Abstract

These two edited collections are intended as companion volumes – the first presents a set of papers addressing different aspects of carrying out research with children and young people, while the second offers a more reflexive volume exploring the experiences of those who have carried out such work. Both address the issue of research with children from a multi-disciplinary perspective, as befits the growing area of childhood studies, and both are written very much with the novice researcher in mind. And, as companion volumes, they work reasonably well together. However, while the first book discusses a wide ranging set of debates related to childhood research that makes it a useful introductory text in its own right, the second book is much less successful as a stand-alone volume.
As noted in the introduction to the first book, Doing Research with Children and Young People, the collection of papers is not intended to constitute a step-by-step guide to carrying out a research project. Indeed, given the multi-disciplinary approach this would not be feasible. However, that said, many of the contributions do offer some practical guidance along the way for those seeking reassurance or advice. For example, the chapter by Jones outlines some issues that arise when involving children and young people as researchers and, using specific examples, shows how this can work out in practice. Similarly drawing on her own experiences, Roberts offers a number of informative ideas in relation to the dissemination of research results, while Alderson offers some practical guidelines to tackle thorny ethical issues.
For those new to research the opening chapters of the first section by Fraser and Robinson helpfully set out some of the paradigms and philosophies within which research in general can be situated and the kinds of broad questions and issues that one might want to think about before beginning to do research with children. Kellet, Robinson and Burr complement this with a chapter that summarises some of the key debates of childhood studies and Masson offers a rare and very useful synopsis of the legal context within which child research has to be situated. Section 2 then moves on to explore the nature of research relations, looking in particular at issues of power and gender, in addition to those of ethics, while Section 3 addresses the importance of acknowledging diversity within the childhood population, taking different age groups, race and disability as the key variables. In the final section, the contributions that research with children can make to our understanding of a children's perspective in the fields of health, social care and education are explored. In this way, then, the volume mirrors the various stages of the research process, with each short chapter providing a commentary on particular key aspects of research with children and augmenting these with illustrative examples taken from research projects of different kinds.

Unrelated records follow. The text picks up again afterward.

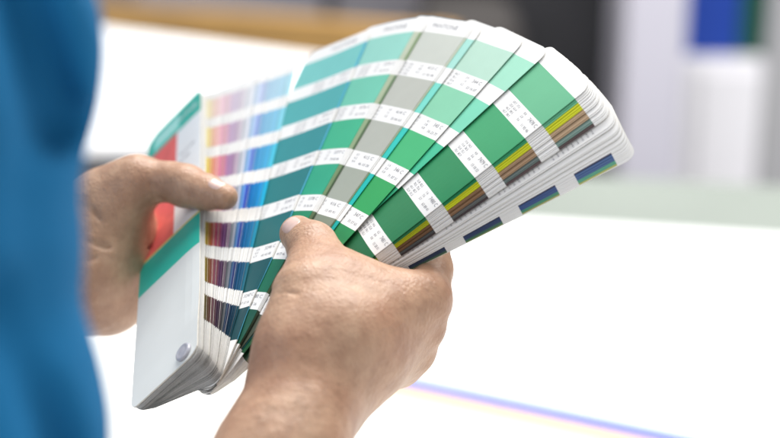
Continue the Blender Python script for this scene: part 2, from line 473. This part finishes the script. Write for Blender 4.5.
# the closed block beneath the dark green card
blk = [[(60, 150, 80)] * 7] * 2
YEL = [(226, 230, 24)] * 3 + [(196, 200, 20), (176, 176, 20), (140, 135, 20), (100, 95, 20)]
TAN = [(198, 168, 134), (184, 150, 116), (156, 118, 82), (130, 94, 60), (110, 70, 40), (90, 55, 30), (70, 45, 25)]
TGR = [(130, 158, 148), (115, 130, 125), (110, 112, 108), (90, 92, 90), (75, 76, 75), (60, 60, 60), (50, 50, 50)]
DRK = [(92, 74, 72), (100, 80, 78), (80, 66, 64), (66, 52, 50), (55, 44, 42), (45, 40, 40), (40, 36, 36)]
BLU = [(50, 98, 158), (38, 82, 148), (34, 60, 110), (30, 50, 90), (28, 46, 80), (26, 40, 70), (24, 36, 60)]
NVY = [(58, 56, 92), (50, 48, 84), (44, 46, 70), (40, 40, 60), (36, 36, 50), (30, 30, 44), (26, 26, 40)]
GRT = [(80, 180, 140), (66, 160, 120), (60, 120, 90), (60, 100, 80), (50, 90, 70), (40, 80, 60), (30, 60, 50)]
LIM = [(196, 196, 96), (180, 180, 90), (140, 160, 80), (110, 130, 70), (90, 110, 60), (80, 90, 50), (60, 70, 40)]
seq = [(DKGR, .8), (DKGR, .8), (YEL, .9), (YEL, 1.1), (YEL, .8), (YEL, .4), (TAN, 1.2), (TAN, .6), (TAN, 1.9), (TAN, .7), (TGR, 1.6), (TGR, .7), (DRK, .9), (DRK, .5),
       (0, 3.4), (0, .9), (0, 2.4), (0, .3), (0, .5), (0, 1.4), (0, .4), (0, 1.9), (0, .3), (0, 1.1), (NVY, .6), (BLU, 1.2), (BLU, 1.0), (BLU, .8), (GRT, .8), (GRT, .7), (LIM, .9), (0, .4)]
tot = sum(g for _, g in seq); acc_ = 0
for i, (c, g) in enumerate(seq):
    acc_ += g; f = acc_ / tot
    ph = 1.315 + (1.535 - 1.315) * f
    txt = []
    if i == 14:
        for lo, hi in ROWS[:5]:
            txt += [('%02d %03d' % (random.randrange(99), random.randrange(999)), lo - .5 + .27 * k, .42, .12) for k in range(9)]
    card(ph, 2.86 + 1.5 * f, c if c else [], nU=7, texts=txt)

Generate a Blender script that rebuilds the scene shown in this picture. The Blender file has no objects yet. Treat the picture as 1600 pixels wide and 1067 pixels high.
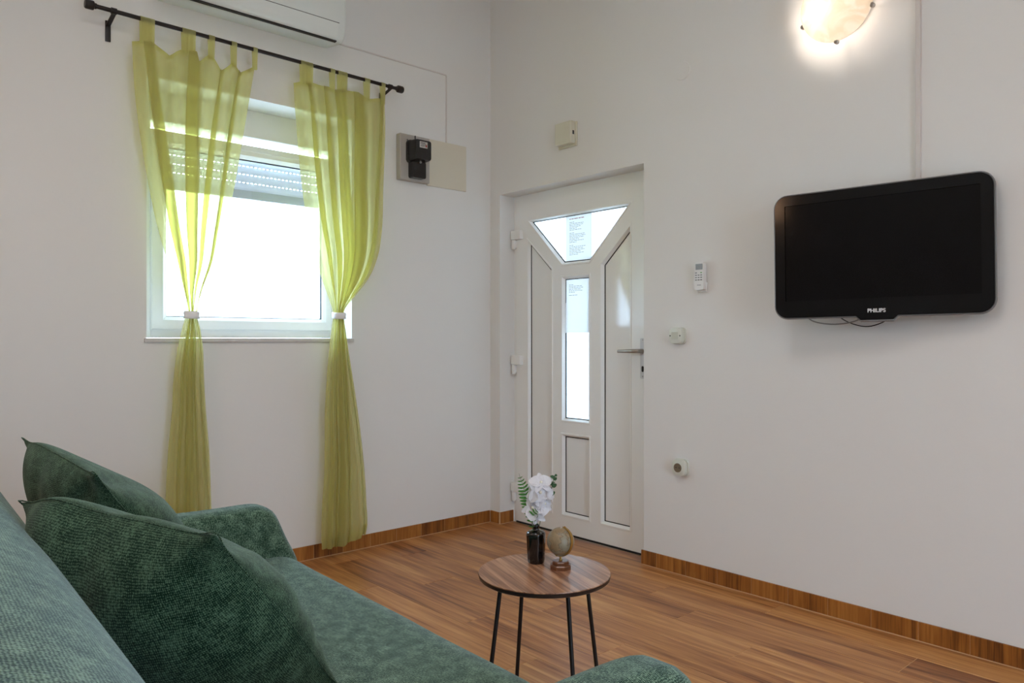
import bpy, bmesh, math, random
import numpy as np
from mathutils import Vector, Matrix, Euler, noise as mnoise
random.seed(7)
PI = math.pi
sc = bpy.context.scene
COL = sc.collection

# ------------------------------------------------------------------ camera
cam_d = bpy.data.cameras.new('camera')
cam_d.sensor_width = 36.0
cam_d.lens = 1173.0 / 1600.0 * 36.0
cam_d.shift_y = -1.5 / 1600.0
cam_d.clip_start = 0.02
cam = bpy.data.objects.new('camera', cam_d)
COL.objects.link(cam)
cam.location = (-3.13, -3.705, 1.169)
FWD = Vector((0.66708, 0.74499, 0.0))
cam.rotation_euler = FWD.to_track_quat('-Z', 'Y').to_euler()
sc.camera = cam

# ------------------------------------------------------------------ world, lights, exposure
W = bpy.data.worlds.new('world'); sc.world = W
W.use_nodes = True
bg = W.node_tree.nodes['Background']
bg.inputs[0].default_value = (0.66, 0.89, 1.16, 1)
bg.inputs[1].default_value = 10.5
sc.view_settings.view_transform = 'Standard'
sc.view_settings.look = 'None'
sc.view_settings.exposure = 0.37
sc.view_settings.gamma = 1.0
sc.view_settings.use_curve_mapping = False
sc.cycles.max_bounces = 12
sc.cycles.diffuse_bounces = 8
sc.cycles.transparent_max_bounces = 24
sc.cycles.sample_clamp_indirect = 10.0


def area(name, loc, target, sx, sy, power=0, color=(1, 1, 1), portal=False):
    l = bpy.data.lights.new(name, 'AREA')
    l.shape = 'RECTANGLE'; l.size = sx; l.size_y = sy
    l.energy = power; l.color = color
    if portal:
        l.cycles.is_portal = True
    o = bpy.data.objects.new(name, l); COL.objects.link(o)
    o.location = loc
    o.rotation_euler = (Vector(target) - Vector(loc)).to_track_quat('-Z', 'Y').to_euler()
    return o


area('daylight_portal', (-1.54, 0.42, 1.62), (-1.54, -1, 1.62), 1.4, 1.3, portal=True)
area('daylight_portal', (0.33, -0.65, 1.0), (-1, -0.65, 1.0), 1.3, 2.2, portal=True)
area('daylight_portal', (-2.2, -6.35, 1.2), (-2.2, 0, 1.2), 1.2, 2.3, portal=True)
# warm fill light added under the ceiling, behind the camera
area('ceiling_fill_light', (-2.3, -4.9, 3.25), (-2.3, -4.9, 0), 0.5, 0.5, power=12, color=(1.0, 0.64, 0.40))
# added warm fill by the back wall above the sofa, left of the frame
area('wall_fill_light', (-3.36, -1.5, 2.3), (-1.5, -1.3, 0.5), 0.3, 0.3, power=4, color=(1.0, 0.58, 0.34))
# cool white fill light added over the seating, above the frame
area('ceiling_fill_light', (-2.35, -2.6, 3.34), (-2.35, -2.6, 0), 0.9, 0.9, power=13, color=(0.97, 0.98, 0.98))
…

Written in a highly accessible style, as is fitting for a volume that accompanies the Open University course Research with Children, this book offers a rounded picture of the problems and potentials for childhood research and would be a useful textbook and guide for undergraduates setting out, for the first time, to carry out research with children. For those more experienced, it may also serve as a reminder of the issues that we ought to be paying attention to.
The second book, The Reality of Research with Children and Young People, is composed of 13 extracts from previously published research with children and young people from a variety of disciplinary perspectives. Each extract is accompanied by a shorter specially commissioned commentary by the researcher which offers some reflections on that research. This was an interesting and potentially exciting idea but one which, in some ways, does not quite work out in practice. In the introductory chapter Lewis explains that they had hoped to elicit research stories which would illuminate the details of the research process that are usually obscured in the final polished account. To this end they asked the authors to engage in a process of self-reflection. And, if this request had been fully engaged with by the various authors, there would be much of interest here for it is certainly important, for those new to research, to learn about the difference between what actually happened during the research process and the final written account. However, although some authors, such as Rassool and Evans, tackle this with enthusiasm and take the opportunity to engage with the mistakes they made or to explore why some research methods did not work well, other authors are less reflexive and provide a more measured and ultimately less illuminating commentary. What we get is simply a fleshed out account of the research process as, for example, is the case with the commentaries offered by Coates and Takei.
However, the major criticism of this volume centres on the lack of connectedness between the reprinted extracts and the commentaries offered – and, indeed, maybe this was an impossible task to attempt. In many cases, the short commentaries add little by the way of additional insights to the research findings being reported and it is hard to see what value the commentary has other than as a research note. Other commentaries, however, would work well as stand alone accounts of the research process – the reader does not really need to refer to the extract. Punch, for example, offer a very personal account of the pitfalls and flea bites encountered while undertaking ethnographic fieldwork in Bolivia, while Pickett introduces some of the difficulties involved in a large scale multi-disciplinary/multi-national research project. Sutton meanwhile admits that his research into bullying happened more by accident than design and that his ‘interest’ in this topic has developed out of the research process rather than being the impetus for it. Each of these commentators would have benefited from being given more space to reflect further on such issues. Matters such as these are still not talked about enough within the research community and it is often through hearing about the problems others have encountered that novice researchers can be reassured, not only that the difficulties they are facing are not unique, but that these are problems that can be, if not overcome, at least circumvented.
For the book to have really worked in the way that was intended the editors should perhaps have been a little more prescriptive and asked their various authors to choose a published extract that would enable them, on reflection, to engage directly with a particular research issue – say, for example, difficulties of access, an ethical issue, problems of team work etc. Had they done so, the connections between the ‘polished’ account and the messiness of the research process would then have been clearer and the lessons to be learnt the more obvious.